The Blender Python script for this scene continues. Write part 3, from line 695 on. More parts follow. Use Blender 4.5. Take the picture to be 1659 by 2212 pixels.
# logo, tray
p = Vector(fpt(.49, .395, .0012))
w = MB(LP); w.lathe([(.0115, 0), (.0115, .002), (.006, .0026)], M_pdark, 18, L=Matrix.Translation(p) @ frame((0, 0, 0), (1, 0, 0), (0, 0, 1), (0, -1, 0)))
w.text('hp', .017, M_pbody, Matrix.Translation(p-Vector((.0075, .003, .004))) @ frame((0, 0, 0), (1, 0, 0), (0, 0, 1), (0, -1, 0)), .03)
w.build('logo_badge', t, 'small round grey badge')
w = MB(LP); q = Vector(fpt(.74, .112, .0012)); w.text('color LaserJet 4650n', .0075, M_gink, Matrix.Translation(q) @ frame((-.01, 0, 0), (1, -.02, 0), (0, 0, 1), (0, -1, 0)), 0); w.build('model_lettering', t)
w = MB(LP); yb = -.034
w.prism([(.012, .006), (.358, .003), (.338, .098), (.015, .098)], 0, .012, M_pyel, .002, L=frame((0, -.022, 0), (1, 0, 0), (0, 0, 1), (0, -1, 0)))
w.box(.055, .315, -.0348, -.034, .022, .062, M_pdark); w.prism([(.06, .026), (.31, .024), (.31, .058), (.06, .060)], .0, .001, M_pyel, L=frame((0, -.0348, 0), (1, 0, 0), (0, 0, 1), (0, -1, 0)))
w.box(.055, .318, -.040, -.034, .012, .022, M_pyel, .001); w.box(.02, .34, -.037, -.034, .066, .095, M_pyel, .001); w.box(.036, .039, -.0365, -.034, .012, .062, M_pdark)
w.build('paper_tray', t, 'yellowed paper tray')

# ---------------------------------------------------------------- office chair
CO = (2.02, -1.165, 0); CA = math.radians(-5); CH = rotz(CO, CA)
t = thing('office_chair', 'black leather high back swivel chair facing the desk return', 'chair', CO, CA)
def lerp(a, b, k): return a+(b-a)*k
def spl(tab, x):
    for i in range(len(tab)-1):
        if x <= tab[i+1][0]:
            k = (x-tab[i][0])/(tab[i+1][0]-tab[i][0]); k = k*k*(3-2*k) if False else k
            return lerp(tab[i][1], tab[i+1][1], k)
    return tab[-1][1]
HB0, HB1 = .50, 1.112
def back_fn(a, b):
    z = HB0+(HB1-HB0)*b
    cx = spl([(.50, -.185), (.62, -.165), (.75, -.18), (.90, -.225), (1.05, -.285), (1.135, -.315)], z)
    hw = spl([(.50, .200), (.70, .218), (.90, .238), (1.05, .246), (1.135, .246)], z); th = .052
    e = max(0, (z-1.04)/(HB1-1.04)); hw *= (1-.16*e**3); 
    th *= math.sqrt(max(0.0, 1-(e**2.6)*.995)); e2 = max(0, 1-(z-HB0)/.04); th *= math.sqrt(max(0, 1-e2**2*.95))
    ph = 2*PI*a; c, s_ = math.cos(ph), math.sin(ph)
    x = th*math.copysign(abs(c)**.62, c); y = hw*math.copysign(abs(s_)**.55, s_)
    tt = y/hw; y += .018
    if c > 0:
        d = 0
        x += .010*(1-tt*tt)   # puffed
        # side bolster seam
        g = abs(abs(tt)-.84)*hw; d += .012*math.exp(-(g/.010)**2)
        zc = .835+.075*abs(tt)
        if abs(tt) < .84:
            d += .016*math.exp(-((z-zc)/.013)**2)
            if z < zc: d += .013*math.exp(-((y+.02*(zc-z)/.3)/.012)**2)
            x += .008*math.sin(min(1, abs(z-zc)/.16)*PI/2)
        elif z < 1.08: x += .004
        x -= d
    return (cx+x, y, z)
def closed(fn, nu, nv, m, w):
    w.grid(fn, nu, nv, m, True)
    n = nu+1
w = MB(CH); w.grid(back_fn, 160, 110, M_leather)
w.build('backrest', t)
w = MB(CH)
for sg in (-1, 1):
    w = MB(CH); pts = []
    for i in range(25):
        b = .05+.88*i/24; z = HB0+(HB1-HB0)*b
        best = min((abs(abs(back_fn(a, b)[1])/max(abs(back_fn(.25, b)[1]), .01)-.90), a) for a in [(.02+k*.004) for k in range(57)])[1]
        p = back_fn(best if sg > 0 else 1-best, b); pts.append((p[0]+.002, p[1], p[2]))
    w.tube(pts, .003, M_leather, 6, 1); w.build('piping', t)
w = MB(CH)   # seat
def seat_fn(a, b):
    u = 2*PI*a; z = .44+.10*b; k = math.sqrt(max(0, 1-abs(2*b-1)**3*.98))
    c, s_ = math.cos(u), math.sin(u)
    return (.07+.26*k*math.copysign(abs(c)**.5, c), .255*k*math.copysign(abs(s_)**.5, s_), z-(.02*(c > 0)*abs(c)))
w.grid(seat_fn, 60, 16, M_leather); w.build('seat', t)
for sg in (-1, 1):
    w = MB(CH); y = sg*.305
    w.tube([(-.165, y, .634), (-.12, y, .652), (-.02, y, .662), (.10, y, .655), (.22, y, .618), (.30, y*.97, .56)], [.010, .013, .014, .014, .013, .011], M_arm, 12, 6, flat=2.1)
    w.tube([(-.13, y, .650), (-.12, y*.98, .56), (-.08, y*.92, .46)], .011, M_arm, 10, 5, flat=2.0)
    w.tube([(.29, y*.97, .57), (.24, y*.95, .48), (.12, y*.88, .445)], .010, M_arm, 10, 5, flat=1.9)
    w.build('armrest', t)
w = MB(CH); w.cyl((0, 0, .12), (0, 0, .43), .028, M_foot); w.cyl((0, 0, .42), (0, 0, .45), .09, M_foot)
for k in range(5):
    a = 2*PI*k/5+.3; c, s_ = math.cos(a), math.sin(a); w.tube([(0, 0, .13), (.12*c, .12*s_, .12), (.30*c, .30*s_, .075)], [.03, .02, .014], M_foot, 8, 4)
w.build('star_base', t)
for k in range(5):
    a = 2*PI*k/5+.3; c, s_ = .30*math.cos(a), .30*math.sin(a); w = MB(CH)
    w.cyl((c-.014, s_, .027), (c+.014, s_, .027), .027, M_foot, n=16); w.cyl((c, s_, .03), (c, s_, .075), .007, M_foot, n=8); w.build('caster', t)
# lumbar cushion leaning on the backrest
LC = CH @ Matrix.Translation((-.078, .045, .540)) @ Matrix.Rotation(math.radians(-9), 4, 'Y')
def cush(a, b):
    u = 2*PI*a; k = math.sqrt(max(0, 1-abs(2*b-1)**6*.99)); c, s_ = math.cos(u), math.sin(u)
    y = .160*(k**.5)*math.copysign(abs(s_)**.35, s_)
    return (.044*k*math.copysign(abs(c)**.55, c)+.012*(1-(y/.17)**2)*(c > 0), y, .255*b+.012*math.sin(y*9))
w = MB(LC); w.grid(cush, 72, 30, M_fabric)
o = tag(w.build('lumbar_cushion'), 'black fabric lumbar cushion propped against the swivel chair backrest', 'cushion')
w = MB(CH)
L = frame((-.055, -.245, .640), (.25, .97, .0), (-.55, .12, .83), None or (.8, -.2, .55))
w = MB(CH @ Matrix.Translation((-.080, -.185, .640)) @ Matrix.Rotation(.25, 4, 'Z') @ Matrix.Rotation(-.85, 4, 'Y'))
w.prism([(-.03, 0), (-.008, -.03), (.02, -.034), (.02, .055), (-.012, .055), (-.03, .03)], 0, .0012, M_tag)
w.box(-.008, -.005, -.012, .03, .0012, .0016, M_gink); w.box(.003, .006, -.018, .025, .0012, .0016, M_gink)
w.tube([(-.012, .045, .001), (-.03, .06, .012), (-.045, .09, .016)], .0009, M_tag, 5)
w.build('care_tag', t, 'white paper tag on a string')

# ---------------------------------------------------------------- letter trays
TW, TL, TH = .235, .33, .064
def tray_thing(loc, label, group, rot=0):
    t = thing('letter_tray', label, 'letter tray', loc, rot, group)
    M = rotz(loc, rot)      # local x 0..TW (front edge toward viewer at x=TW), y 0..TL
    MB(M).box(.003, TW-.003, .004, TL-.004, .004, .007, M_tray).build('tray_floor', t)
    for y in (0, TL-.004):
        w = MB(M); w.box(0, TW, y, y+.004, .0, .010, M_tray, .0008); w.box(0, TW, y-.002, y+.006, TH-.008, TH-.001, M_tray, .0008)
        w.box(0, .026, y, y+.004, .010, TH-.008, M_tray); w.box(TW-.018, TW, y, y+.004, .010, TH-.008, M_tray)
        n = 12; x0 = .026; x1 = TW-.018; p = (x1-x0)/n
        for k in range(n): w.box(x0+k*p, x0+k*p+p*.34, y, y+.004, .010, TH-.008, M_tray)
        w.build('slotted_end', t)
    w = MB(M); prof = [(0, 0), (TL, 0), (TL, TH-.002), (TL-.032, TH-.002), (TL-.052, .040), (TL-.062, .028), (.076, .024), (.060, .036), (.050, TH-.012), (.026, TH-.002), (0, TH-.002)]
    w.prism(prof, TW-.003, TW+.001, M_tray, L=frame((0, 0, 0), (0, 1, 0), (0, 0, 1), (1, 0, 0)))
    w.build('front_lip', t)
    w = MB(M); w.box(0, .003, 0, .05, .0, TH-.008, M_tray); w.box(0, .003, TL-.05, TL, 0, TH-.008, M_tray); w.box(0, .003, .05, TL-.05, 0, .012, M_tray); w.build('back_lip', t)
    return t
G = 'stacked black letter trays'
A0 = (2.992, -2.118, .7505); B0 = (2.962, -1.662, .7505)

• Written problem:
Please reproduce exactly the lines above, beginning with the first and ending with the line that contains "w.build('paper_tray', t, 'yellowed", and include nothing outside that range.

• Complete output:
The Blender Python script for this scene continues. Write part 3, from line 695 on. More parts follow. Use Blender 4.5. Take the picture to be 1659 by 2212 pixels.
# logo, tray
p = Vector(fpt(.49, .395, .0012))
w = MB(LP); w.lathe([(.0115, 0), (.0115, .002), (.006, .0026)], M_pdark, 18, L=Matrix.Translation(p) @ frame((0, 0, 0), (1, 0, 0), (0, 0, 1), (0, -1, 0)))
w.text('hp', .017, M_pbody, Matrix.Translation(p-Vector((.0075, .003, .004))) @ frame((0, 0, 0), (1, 0, 0), (0, 0, 1), (0, -1, 0)), .03)
w.build('logo_badge', t, 'small round grey badge')
w = MB(LP); q = Vector(fpt(.74, .112, .0012)); w.text('color LaserJet 4650n', .0075, M_gink, Matrix.Translation(q) @ frame((-.01, 0, 0), (1, -.02, 0), (0, 0, 1), (0, -1, 0)), 0); w.build('model_lettering', t)
w = MB(LP); yb = -.034
w.prism([(.012, .006), (.358, .003), (.338, .098), (.015, .098)], 0, .012, M_pyel, .002, L=frame((0, -.022, 0), (1, 0, 0), (0, 0, 1), (0, -1, 0)))
w.box(.055, .315, -.0348, -.034, .022, .062, M_pdark); w.prism([(.06, .026), (.31, .024), (.31, .058), (.06, .060)], .0, .001, M_pyel, L=frame((0, -.0348, 0), (1, 0, 0), (0, 0, 1), (0, -1, 0)))
w.box(.055, .318, -.040, -.034, .012, .022, M_pyel, .001); w.box(.02, .34, -.037, -.034, .066, .095, M_pyel, .001); w.box(.036, .039, -.0365, -.034, .012, .062, M_pdark)
w.build('paper_tray', t, 'yellowed paper tray')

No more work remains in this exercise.